Although it’s not immediately clear what Trump means here – do you really have to die to have an iconic photo taken? – the word “iconic” itself hints at a larger significance. “Icon” is a Greek word, meaning simply “image” or “resemblance”, and its primary sense is a religious one: a devotional image of a figure central to a faith. And when we talk about icons in this sense, we are first and foremost talking about Christ. (Christ: another Greek word, meaning “anointed”.) I don’t mean to suggest here, of course, that Trump is consciously invoking these associations in that particular quote; whatever your personal view of the man, I hope we can agree that it would not be his style to playfully riff on Greek etymology. What I am suggesting is that these associations are already embedded in the words we use, whether we intend them or not: they come, as it were, pre-loaded.

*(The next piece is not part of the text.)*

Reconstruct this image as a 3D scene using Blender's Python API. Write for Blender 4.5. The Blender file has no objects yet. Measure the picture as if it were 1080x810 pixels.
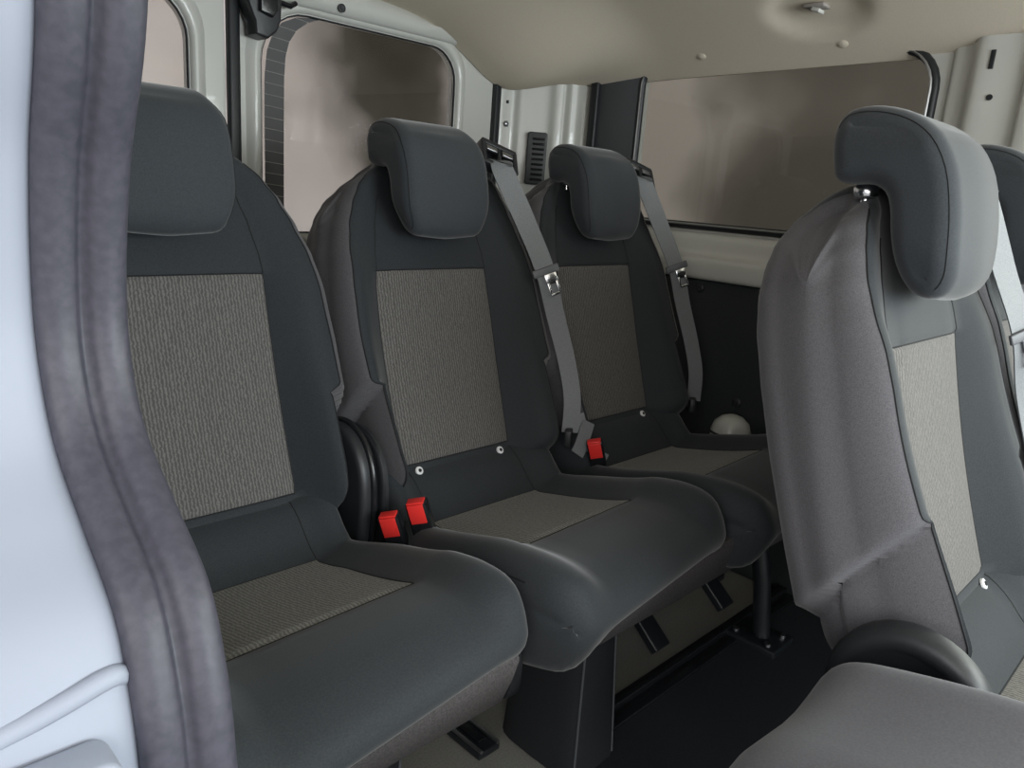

This is a man whom his most fervent supporters already see bathed in a messianic glow. And this is a man, let’s not forget, to whom the conservative-majority US Supreme Court has just pre-emptively ceded the powers of an emperor (or a mafia godfather). In a statement posted on Truth Social, his own social media network, Trump said that “it was God alone who prevented the unthinkable from happening”. If we want to push the messianic reading even further (and I think we do), the words that followed were “FEAR NOT”. And if this phrase and sentiment sound vaguely familiar, it’s because this, according to the Gospel of Matthew, is what Christ says to his disciples, right after he performs the miracle of walking on water: “be not afraid”. Something miraculous has happened here, we – or they – are to believe. We are in the realm of a kind of profane divinity, cruel and libidinal and irreducibly American.
And there he is, standing at the centre of it, washed in his own blood. Anointed. Trump – who is himself both a creation and a creator of mass media – understands the power of the image. And the image, in keeping with the spirit of Trump’s reign, is an entirely self-referential one. It’s an image, that is, of a powerful man grasping the power of the image. And if its meaning for his supporters is “fear not”, its meaning for everyone else is another: be afraid.